* START GIVEN INFORMATION *

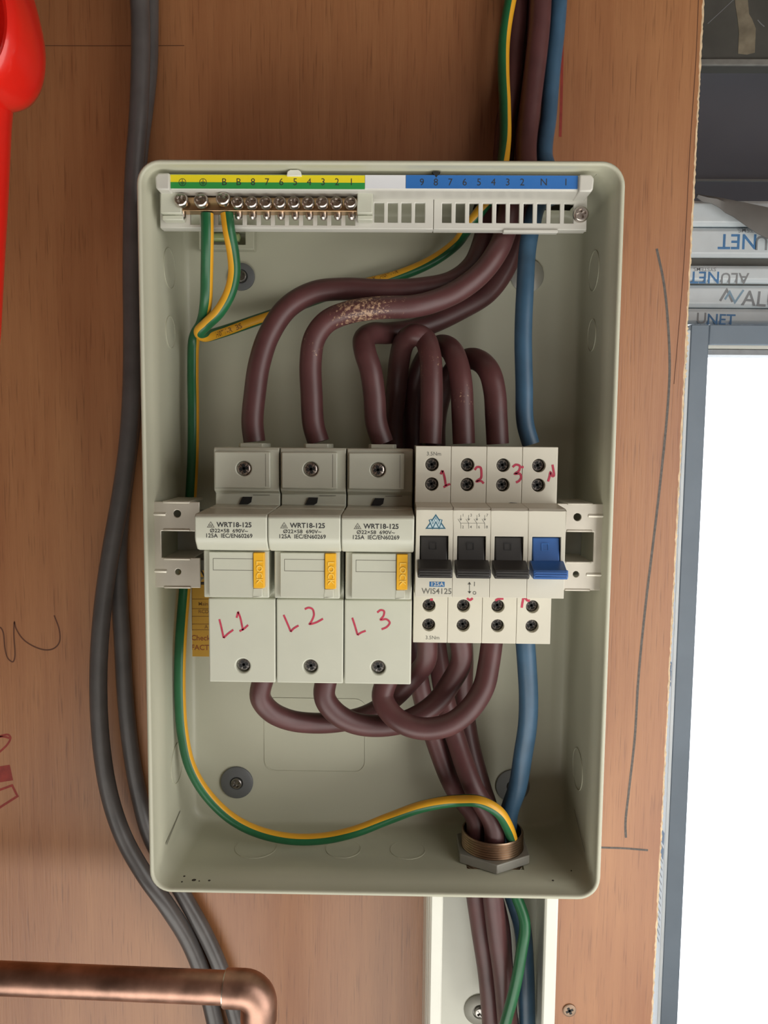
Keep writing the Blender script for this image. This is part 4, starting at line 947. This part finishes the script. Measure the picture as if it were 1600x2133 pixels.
# earth
GE = 'green and yellow earth wires'
barz = P(430, 439, YB).z
k2_['stripe'] = 'ystripe'
o, c1 = cable('earth_wire', 'green and yellow wire with printed stripe, turning back up to the third earth screw', [V(P(473, 440, -64).x, -64.6, barz - .6), (477, 480, -64.6), (486, 530, -60), (488, 570, -57), (478, 612, -55), (456, 650, -52), (431, 675, -47), (416, 691, -44), (426, 700, -38), (460, 692, -28), (520, 672, -22), (575, 653, -17), (680, 615, -14.5), (760, 592, -13.5), (830, 574, -14), (900, 544, -17), (950, 508, -22), (972, 478, -31), (1000, 440, -37.5), V(54, -37, 141), (1052, 300, -27), (1052, 220, -23), (1049, 150, -20), (1050, 90, -18), (1056, 40, -18), (1068, -20, -18), (1078, -60, -18)], 3.3,
              'green', group=GE, stripe=[-45, -45, -40, -35, -30, -25, -25, -30, -40, -25, -10, -10, 5, 20, 35, 45, 50, 50, 20, -30, -55, -62, -62, -60, -58, -55, -55], halfw=44, scuff=.0)
c1.text('H07V-R  BS', 8.6, 4.0, bold=.02).build('wire_print', M['stickerink'], o); c1.text('INDIA  6491X  H07V-R', 12.4, 3.6, bold=.01).build('wire_print', M['stickerink'], o)
o, c2 = cable('earth_wire', 'green and yellow wire running down the left side of the box into the gland', [V(P(432, 440, -64).x, -64.6, barz - .6), (432, 490, -64), (431, 570, -56), (429, 630, -50), (421, 672, -38), (405, 705, -28), (402, 770, -26), (403, 850, -28), (402, 950, -26), (397, 1050, -24), (392, 1150, -25), (383, 1250, -35), (376, 1350, -42), (375, 1450, -43), (381, 1530, -43), (396, 1595, -43), (427, 1650, -43), (476, 1700, -43), (530, 1730, -43), (600, 1747, -43), (670, 1747, -43), (740, 1732, -43), (810, 1705, -41), (880, 1680, -47), (950, 1668, -52), (1000, 1670, -61), (1035, 1688, -61.5), (1056, 1718, -57), V(gx + 11.6, gy - 6, gz + 6), V(gx + 11.5, gy - 6, gz - 14), (1093, 1920, -52), (1086, 1985, -54), (1072, 2060, -55), (1045, 2160, -55)], 3.3,
              'green', group=GE, stripe=[88] * 5 + [86, 88, 88, 88, 88, 88, 88, 88, 88, 86, 84, 82, 80, 78, 75, 74, 70, 64, 56, 48, 46, 52, 62, 75, 95, 170, 180, 180, 180], halfw=42, scuff=.0)
# grey sheathed cables outside the box
GG = 'grey cables left of the box'
cable('grey_cable', 'grey cable bowing out furthest left before passing below the box corner', [(288, -60, -17), (293, 60, -17), (292, 160, -17), (288, 250, -17), (281, 340, -17), (277, 430, -17), (275, 560, -17), (276, 700, -17), (274, 820, -17), (266, 930, -17), (252, 1030, -17), (234, 1130, -17), (217, 1240, -17), (207, 1350, -17), (205, 1450, -17), (212, 1560, -17), (229, 1660, -17), (258, 1745, -17), (300, 1820, -17), (350, 1890, -14), (393, 1960, -9), (425, 2040, -5.8), (455, 2160, -5.8)], 5.3, 'grey', group=GG, scuff=.0)
cable('grey_cable', 'grey cable lying nearer the box, going behind its lower left corner', [(312, -60, -6), (312, 60, -6), (310, 140, -6), (302, 220, -6.5), (292, 300, -6), (285, 400, -5.7), (283, 560, -5.7), (284, 700, -5.7), (281, 820, -5.7), (270, 930, -5.7), (256, 1040, -5.7), (248, 1140, -5.7), (249, 1240, -5.7), (255, 1340, -5.7), (261, 1450, -5.7), (271, 1550, -5.7), (286, 1640, -5.7), (312, 1740, -5.7), (350, 1810, -5.7), (388, 1875, -5.7), (432, 1955, -5.7), (468, 2040, -5.7), (502, 2160, -5.7)], 5.0, 'grey', group=GG, scuff=.0)

# ================================================================== COPPER PIPE
YP_ = -70
cp = thing('copper_pipe', 'tarnished copper pipe with soldered elbow crossing below the grey cables', 'pipe', P(300, 2048, YP_))
def tube(mb, pts, r, n=28, mi=0):
    T, N = frames(pts, False); rings = []
    for p, t, q in zip(pts, T, N):
        b = t.cross(q); rings.append([tuple(p + q * (r * math.cos(2 * math.pi * k / n)) + b * (r * math.sin(2 * math.pi * k / n))) for k in range(n)])
    return mb.loft(rings, mi=mi)
rp = 8.7
A, B_ = P(-1150, 1988.5, YP_), P(470, 2057.5, YP_)
MB_ = MB(); tube(MB_, [A, A + (B_ - A) * .5, B_ + (B_ - A).normalized() * 3], rp); MB_.build('horizontal_pipe', M['copper'], cp)
u = (B_ - A).normalized(); C0 = P(470, 2058, YP_); dn = V(u.z, 0, -u.x)
el = [C0, C0 + u * 10]
cen = C0 + u * 10 + dn * 9
for k in range(1, 10):
    a = math.pi / 2 * k / 9; el.append(cen + u * (9 * math.sin(a)) - dn * (9 * math.cos(a)))
el += [el[-1] + dn * 9]
MB_ = MB(); tube(MB_, el, rp + 1.5); eo = MB_.build('elbow', M['copper'], cp, bevel=.3)
MB_ = MB(); tube(MB_, [C0 - u * .6, C0 + u * .3], rp + 1.0); tube(MB_, [el[-1] - dn * .3, el[-1] + dn * .7], rp + 1.0); MB_.build('solder_ring', M['solder'], cp)
MB_ = MB(); tube(MB_, [el[-1] - dn * 2, el[-1] + dn * 40, el[-1] + dn * 450], rp); MB_.build('down_pipe', M['copper'], cp)

# ================================================================== RED FITTING
YF = -110; YS = YF + 18
rf_ = thing('red_fitting', 'glossy red plastic fitting with round ribbed head and tapering stem at upper left', 'fitting', P(-60, 60, YF))
out = [P(a, b, YS) for a, b in ((-140, -150), (-20, -150), (38, -90), (66, -10), (82, 60), (86, 100), (83, 140), (70, 180), (48, 208), (20, 222), (-60, 232), (-140, 230))]
out = crom(out, 4); ctr = P(-80, 80, YS) - V(0, 18, 0); rings = []
for s_, dy in ((.84, 36), (.94, 28), (1.0, 19), (1.0, 8), (.985, 0), (.95, -5), (.90, -7), (.85, -6), (.80, 1), (.76, 3), (.70, 2), (.65, -5), (.57, -10), (.4, -15), (.2, -18)):
    rings.append([(ctr.x + (p.x - ctr.x) * s_, YF + dy, ctr.z + (p.z - ctr.z) * s_) for p in out])
MB().loft(rings).build('ribbed_head', M['redplastic'], rf_, angle=70)
prf = []
ax = P(-70, 400, YF + 22).x
for py, px in ((190, 23), (260, 18), (400, 13), (550, 6), (690, 0), (760, -6), (800, -30)):
    q = P(px - 4, py, YF + 22); prf.append((abs(q.x - ax), q.z))
MB().lathe([(r_, z_) for r_, z_ in prf], (ax, YF + 22, 0), 'z', 40).build('stem', M['redplastic'], rf_, angle=60)
bpy.context.view_layer.update()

* END GIVEN INFORMATION *

* **EXERCISE**
Copy out all the data exactly; skip the pictures.

* **THE ANSWER**
Keep writing the Blender script for this image. This is part 4, starting at line 947. This part finishes the script. Measure the picture as if it were 1600x2133 pixels.
# earth
GE = 'green and yellow earth wires'
barz = P(430, 439, YB).z
k2_['stripe'] = 'ystripe'
o, c1 = cable('earth_wire', 'green and yellow wire with printed stripe, turning back up to the third earth screw', [V(P(473, 440, -64).x, -64.6, barz - .6), (477, 480, -64.6), (486, 530, -60), (488, 570, -57), (478, 612, -55), (456, 650, -52), (431, 675, -47), (416, 691, -44), (426, 700, -38), (460, 692, -28), (520, 672, -22), (575, 653, -17), (680, 615, -14.5), (760, 592, -13.5), (830, 574, -14), (900, 544, -17), (950, 508, -22), (972, 478, -31), (1000, 440, -37.5), V(54, -37, 141), (1052, 300, -27), (1052, 220, -23), (1049, 150, -20), (1050, 90, -18), (1056, 40, -18), (1068, -20, -18), (1078, -60, -18)], 3.3,
              'green', group=GE, stripe=[-45, -45, -40, -35, -30, -25, -25, -30, -40, -25, -10, -10, 5, 20, 35, 45, 50, 50, 20, -30, -55, -62, -62, -60, -58, -55, -55], halfw=44, scuff=.0)
c1.text('H07V-R  BS', 8.6, 4.0, bold=.02).build('wire_print', M['stickerink'], o); c1.text('INDIA  6491X  H07V-R', 12.4, 3.6, bold=.01).build('wire_print', M['stickerink'], o)
o, c2 = cable('earth_wire', 'green and yellow wire running down the left side of the box into the gland', [V(P(432, 440, -64).x, -64.6, barz - .6), (432, 490, -64), (431, 570, -56), (429, 630, -50), (421, 672, -38), (405, 705, -28), (402, 770, -26), (403, 850, -28), (402, 950, -26), (397, 1050, -24), (392, 1150, -25), (383, 1250, -35), (376, 1350, -42), (375, 1450, -43), (381, 1530, -43), (396, 1595, -43), (427, 1650, -43), (476, 1700, -43), (530, 1730, -43), (600, 1747, -43), (670, 1747, -43), (740, 1732, -43), (810, 1705, -41), (880, 1680, -47), (950, 1668, -52), (1000, 1670, -61), (1035, 1688, -61.5), (1056, 1718, -57), V(gx + 11.6, gy - 6, gz + 6), V(gx + 11.5, gy - 6, gz - 14), (1093, 1920, -52), (1086, 1985, -54), (1072, 2060, -55), (1045, 2160, -55)], 3.3,
              'green', group=GE, stripe=[88] * 5 + [86, 88, 88, 88, 88, 88, 88, 88, 88, 86, 84, 82, 80, 78, 75, 74, 70, 64, 56, 48, 46, 52, 62, 75, 95, 170, 180, 180, 180], halfw=42, scuff=.0)
# grey sheathed cables outside the box
GG = 'grey cables left of the box'
cable('grey_cable', 'grey cable bowing out furthest left before passing below the box corner', [(288, -60, -17), (293, 60, -17), (292, 160, -17), (288, 250, -17), (281, 340, -17), (277, 430, -17), (275, 560, -17), (276, 700, -17), (274, 820, -17), (266, 930, -17), (252, 1030, -17), (234, 1130, -17), (217, 1240, -17), (207, 1350, -17), (205, 1450, -17), (212, 1560, -17), (229, 1660, -17), (258, 1745, -17), (300, 1820, -17), (350, 1890, -14), (393, 1960, -9), (425, 2040, -5.8), (455, 2160, -5.8)], 5.3, 'grey', group=GG, scuff=.0)
cable('grey_cable', 'grey cable lying nearer the box, going behind its lower left corner', [(312, -60, -6), (312, 60, -6), (310, 140, -6), (302, 220, -6.5), (292, 300, -6), (285, 400, -5.7), (283, 560, -5.7), (284, 700, -5.7), (281, 820, -5.7), (270, 930, -5.7), (256, 1040, -5.7), (248, 1140, -5.7), (249, 1240, -5.7), (255, 1340, -5.7), (261, 1450, -5.7), (271, 1550, -5.7), (286, 1640, -5.7), (312, 1740, -5.7), (350, 1810, -5.7), (388, 1875, -5.7), (432, 1955, -5.7), (468, 2040, -5.7), (502, 2160, -5.7)], 5.0, 'grey', group=GG, scuff=.0)

# ================================================================== COPPER PIPE
YP_ = -70
cp = thing('copper_pipe', 'tarnished copper pipe with soldered elbow crossing below the grey cables', 'pipe', P(300, 2048, YP_))
def tube(mb, pts, r, n=28, mi=0):
    T, N = frames(pts, False); rings = []
    for p, t, q in zip(pts, T, N):
        b = t.cross(q); rings.append([tuple(p + q * (r * math.cos(2 * math.pi * k / n)) + b * (r * math.sin(2 * math.pi * k / n))) for k in range(n)])
    return mb.loft(rings, mi=mi)
rp = 8.7
A, B_ = P(-1150, 1988.5, YP_), P(470, 2057.5, YP_)
MB_ = MB(); tube(MB_, [A, A + (B_ - A) * .5, B_ + (B_ - A).normalized() * 3], rp); MB_.build('horizontal_pipe', M['copper'], cp)
u = (B_ - A).normalized(); C0 = P(470, 2058, YP_); dn = V(u.z, 0, -u.x)
el = [C0, C0 + u * 10]
cen = C0 + u * 10 + dn * 9
for k in range(1, 10):
    a = math.pi / 2 * k / 9; el.append(cen + u * (9 * math.sin(a)) - dn * (9 * math.cos(a)))
el += [el[-1] + dn * 9]
MB_ = MB(); tube(MB_, el, rp + 1.5); eo = MB_.build('elbow', M['copper'], cp, bevel=.3)
MB_ = MB(); tube(MB_, [C0 - u * .6, C0 + u * .3], rp + 1.0); tube(MB_, [el[-1] - dn * .3, el[-1] + dn * .7], rp + 1.0); MB_.build('solder_ring', M['solder'], cp)
MB_ = MB(); tube(MB_, [el[-1] - dn * 2, el[-1] + dn * 40, el[-1] + dn * 450], rp); MB_.build('down_pipe', M['copper'], cp)

# ================================================================== RED FITTING
YF = -110; YS = YF + 18
rf_ = thing('red_fitting', 'glossy red plastic fitting with round ribbed head and tapering stem at upper left', 'fitting', P(-60, 60, YF))
out = [P(a, b, YS) for a, b in ((-140, -150), (-20, -150), (38, -90), (66, -10), (82, 60), (86, 100), (83, 140), (70, 180), (48, 208), (20, 222), (-60, 232), (-140, 230))]
out = crom(out, 4); ctr = P(-80, 80, YS) - V(0, 18, 0); rings = []
for s_, dy in ((.84, 36), (.94, 28), (1.0, 19), (1.0, 8), (.985, 0), (.95, -5), (.90, -7), (.85, -6), (.80, 1), (.76, 3), (.70, 2), (.65, -5), (.57, -10), (.4, -15), (.2, -18)):
    rings.append([(ctr.x + (p.x - ctr.x) * s_, YF + dy, ctr.z + (p.z - ctr.z) * s_) for p in out])
MB().loft(rings).build('ribbed_head', M['redplastic'], rf_, angle=70)
prf = []
ax = P(-70, 400, YF + 22).x
for py, px in ((190, 23), (260, 18), (400, 13), (550, 6), (690, 0), (760, -6), (800, -30)):
    q = P(px - 4, py, YF + 22); prf.append((abs(q.x - ax), q.z))
MB().lathe([(r_, z_) for r_, z_ in prf], (ax, YF + 22, 0), 'z', 40).build('stem', M['redplastic'], rf_, angle=60)
bpy.context.view_layer.update()